# What the task asks
Output every line below exactly.

* Start *

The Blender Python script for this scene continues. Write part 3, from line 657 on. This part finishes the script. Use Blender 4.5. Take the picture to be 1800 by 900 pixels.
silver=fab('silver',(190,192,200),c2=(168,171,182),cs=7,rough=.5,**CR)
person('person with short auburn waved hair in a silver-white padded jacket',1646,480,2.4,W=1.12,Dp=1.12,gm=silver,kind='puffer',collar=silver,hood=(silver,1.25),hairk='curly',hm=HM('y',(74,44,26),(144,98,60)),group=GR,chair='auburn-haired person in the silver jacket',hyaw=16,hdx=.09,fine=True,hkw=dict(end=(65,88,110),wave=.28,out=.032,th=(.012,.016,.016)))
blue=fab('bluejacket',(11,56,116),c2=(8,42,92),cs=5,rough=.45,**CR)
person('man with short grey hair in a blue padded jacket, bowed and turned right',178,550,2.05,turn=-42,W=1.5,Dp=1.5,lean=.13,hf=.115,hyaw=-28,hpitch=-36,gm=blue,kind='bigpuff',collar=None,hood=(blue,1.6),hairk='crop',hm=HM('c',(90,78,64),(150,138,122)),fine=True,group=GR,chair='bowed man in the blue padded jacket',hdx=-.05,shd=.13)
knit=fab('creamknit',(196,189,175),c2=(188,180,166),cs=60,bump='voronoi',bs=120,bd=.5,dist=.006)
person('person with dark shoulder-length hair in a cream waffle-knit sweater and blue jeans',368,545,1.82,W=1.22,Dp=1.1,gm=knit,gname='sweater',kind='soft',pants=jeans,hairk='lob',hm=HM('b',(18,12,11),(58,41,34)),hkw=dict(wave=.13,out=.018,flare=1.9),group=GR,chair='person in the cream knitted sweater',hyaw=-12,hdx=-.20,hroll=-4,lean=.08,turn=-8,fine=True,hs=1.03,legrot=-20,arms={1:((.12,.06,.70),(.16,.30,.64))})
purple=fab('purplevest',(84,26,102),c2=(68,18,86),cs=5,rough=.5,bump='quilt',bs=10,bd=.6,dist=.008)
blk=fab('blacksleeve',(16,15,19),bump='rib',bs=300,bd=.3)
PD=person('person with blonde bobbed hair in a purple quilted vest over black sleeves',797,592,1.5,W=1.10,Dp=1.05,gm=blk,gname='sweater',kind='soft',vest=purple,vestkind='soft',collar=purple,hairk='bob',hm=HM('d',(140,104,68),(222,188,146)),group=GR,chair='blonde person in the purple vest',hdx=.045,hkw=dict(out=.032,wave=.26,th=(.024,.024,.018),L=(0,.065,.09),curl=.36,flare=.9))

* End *

# Answer
The Blender Python script for this scene continues. Write part 3, from line 657 on. This part finishes the script. Use Blender 4.5. Take the picture to be 1800 by 900 pixels.
silver=fab('silver',(190,192,200),c2=(168,171,182),cs=7,rough=.5,**CR)
person('person with short auburn waved hair in a silver-white padded jacket',1646,480,2.4,W=1.12,Dp=1.12,gm=silver,kind='puffer',collar=silver,hood=(silver,1.25),hairk='curly',hm=HM('y',(74,44,26),(144,98,60)),group=GR,chair='auburn-haired person in the silver jacket',hyaw=16,hdx=.09,fine=True,hkw=dict(end=(65,88,110),wave=.28,out=.032,th=(.012,.016,.016)))
blue=fab('bluejacket',(11,56,116),c2=(8,42,92),cs=5,rough=.45,**CR)
person('man with short grey hair in a blue padded jacket, bowed and turned right',178,550,2.05,turn=-42,W=1.5,Dp=1.5,lean=.13,hf=.115,hyaw=-28,hpitch=-36,gm=blue,kind='bigpuff',collar=None,hood=(blue,1.6),hairk='crop',hm=HM('c',(90,78,64),(150,138,122)),fine=True,group=GR,chair='bowed man in the blue padded jacket',hdx=-.05,shd=.13)
knit=fab('creamknit',(196,189,175),c2=(188,180,166),cs=60,bump='voronoi',bs=120,bd=.5,dist=.006)
person('person with dark shoulder-length hair in a cream waffle-knit sweater and blue jeans',368,545,1.82,W=1.22,Dp=1.1,gm=knit,gname='sweater',kind='soft',pants=jeans,hairk='lob',hm=HM('b',(18,12,11),(58,41,34)),hkw=dict(wave=.13,out=.018,flare=1.9),group=GR,chair='person in the cream knitted sweater',hyaw=-12,hdx=-.20,hroll=-4,lean=.08,turn=-8,fine=True,hs=1.03,legrot=-20,arms={1:((.12,.06,.70),(.16,.30,.64))})
purple=fab('purplevest',(84,26,102),c2=(68,18,86),cs=5,rough=.5,bump='quilt',bs=10,bd=.6,dist=.008)
blk=fab('blacksleeve',(16,15,19),bump='rib',bs=300,bd=.3)
PD=person('person with blonde bobbed hair in a purple quilted vest over black sleeves',797,592,1.5,W=1.10,Dp=1.05,gm=blk,gname='sweater',kind='soft',vest=purple,vestkind='soft',collar=purple,hairk='bob',hm=HM('d',(140,104,68),(222,188,146)),group=GR,chair='blonde person in the purple vest',hdx=.045,hkw=dict(out=.032,wave=.26,th=(.024,.024,.018),L=(0,.065,.09),curl=.36,flare=.9))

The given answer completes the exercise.